Comme Descartes, Leibniz veut établir les principes de la science, mais il se défie de l’intuition.
Les préceptes cartésiens sont bons, mais vagues: ils ne nous donnent pas de critères sûrs pour reconnaître la clarté et la distinction d’une idée. Ils en laissent l’appréciation à la conscience. C’est dangereux car souvent les hommes trouvent évident ce qui est obscur.
Il nous faut donc des critères objectifs, contrôlables: on n’acceptera comme vrai que ce qui est défini et démontré selon les règles formelles de la logique, qui empêchent l’intuition de divaguer. Une clarté apparente ne suffit pas: il faut trouver les notions simples composant les notions complexes, et vérifier qu’il n’y a pas entre elles une contradiction qui rendrait absurde la notion complexe.
D’où les définitions suivantes: une idée est claire quand elle suffit pour reconnaître la chose (ainsi l’idée du rouge), distincte quand nous pouvons en analyser les éléments constitutifs et la rendre intelligible par le discours (l’idée de rouge est claire mais non distincte, car il est impossible d’expliquer ce qu’est le rouge: il faut le voir).
Pour limiter le recours à l’intuition, Leibniz imagine un langage, imité des mathématiques, qui serait un instrument pour la pensée.
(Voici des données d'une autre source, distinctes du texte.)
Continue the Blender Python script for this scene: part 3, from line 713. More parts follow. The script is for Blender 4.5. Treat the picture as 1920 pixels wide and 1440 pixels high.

Il s’agit de répertorier toutes les idées les plus simples, chacune étant symbolisée par un signe arbitraire, et d’en constituer une sorte d’alphabet.
Il suffirait ensuite de les combiner pour obtenir des idées plus complexes. Par exemple, la combinaison des idées de nombre (n) et de partie (â) donnerait l’idée complexe de «nombre des parties», c'est-à-dire de quantité (= n.â), etc.
L’intérêt est de réduire la pensée à un calcul infaillible, toujours facile, même s’il manie des idées de moins en moins évidentes. Seule compte la clarté des règles d’association. Ainsi peut-on être certain de la vérité d’un résultat scientifique, du fait de la rigueur des opérations qui nous y ont conduits, sans qu’il soit pour autant très «intuitif» (pensez à la théorie de la relativité!). Se limiter à l’évidence intuitive, c’est empêcher le progrès de la connaissance.
Il y a deux sortes de vérités*: les vérités de raison, qui se démontrent, et les vérités de fait, qui se constatent.
Les premières sont nécessaires – autrement dit: leur négation est impossible, parce que directement contradictoire avec des vérités simples (aussi indéniables que A = A) dont elles se déduisent (ainsi, nier que 2 + 2 = 4 est contradictoire avec les fondements évidents de l’arithmétique).
L’ensemble des vérités logiques et mathématiques n’a donc besoin pour être démontré que du principe de toutes les vérités simples: A = A – principe d’identité, ou de non-contradiction.
Les vérités de fait sont contingentes: leur contraire est possible, on peut les nier sans contredire un grand principe (je suis assis, mais il n’y aurait rien de contradictoire à ce que je sois debout). Cela signifie que le réel, l’ensemble des vérités de fait, a quelque chose de plus que la simple non-contradiction. Le principe d’identité ne suffit pas à rendre compte de l’existence des choses. Tout ce qui est possible n’est pas pour autant réel; il faut une détermination supplémentaire.
Tout fait réel doit en effet avoir une raison suffisante; mais pour la connaître – tout étant lié dans l’univers –, il faudrait connaître la raison de tous les autres faits, en nombre infini. Seule l’intelligence infinie de Dieu a cette connaissance, puisque c’est Lui qui crée toutes choses. Mais Lui-même n’a pas choisi entre les possibles sous la contrainte de la logique: ce sont des raisons morales, et non la nécessité du principe de contradiction, qui ont guidé son choix entre tous les possibles.
La règle du choix est le «principe du meilleur»: Dieu a choisi la combinaison de possibles ayant le maximum de perfection. Les faits restent donc contingents pour Dieu lui-même – leur raison suffisante ne leur donne qu’une nécessité morale, et non logique.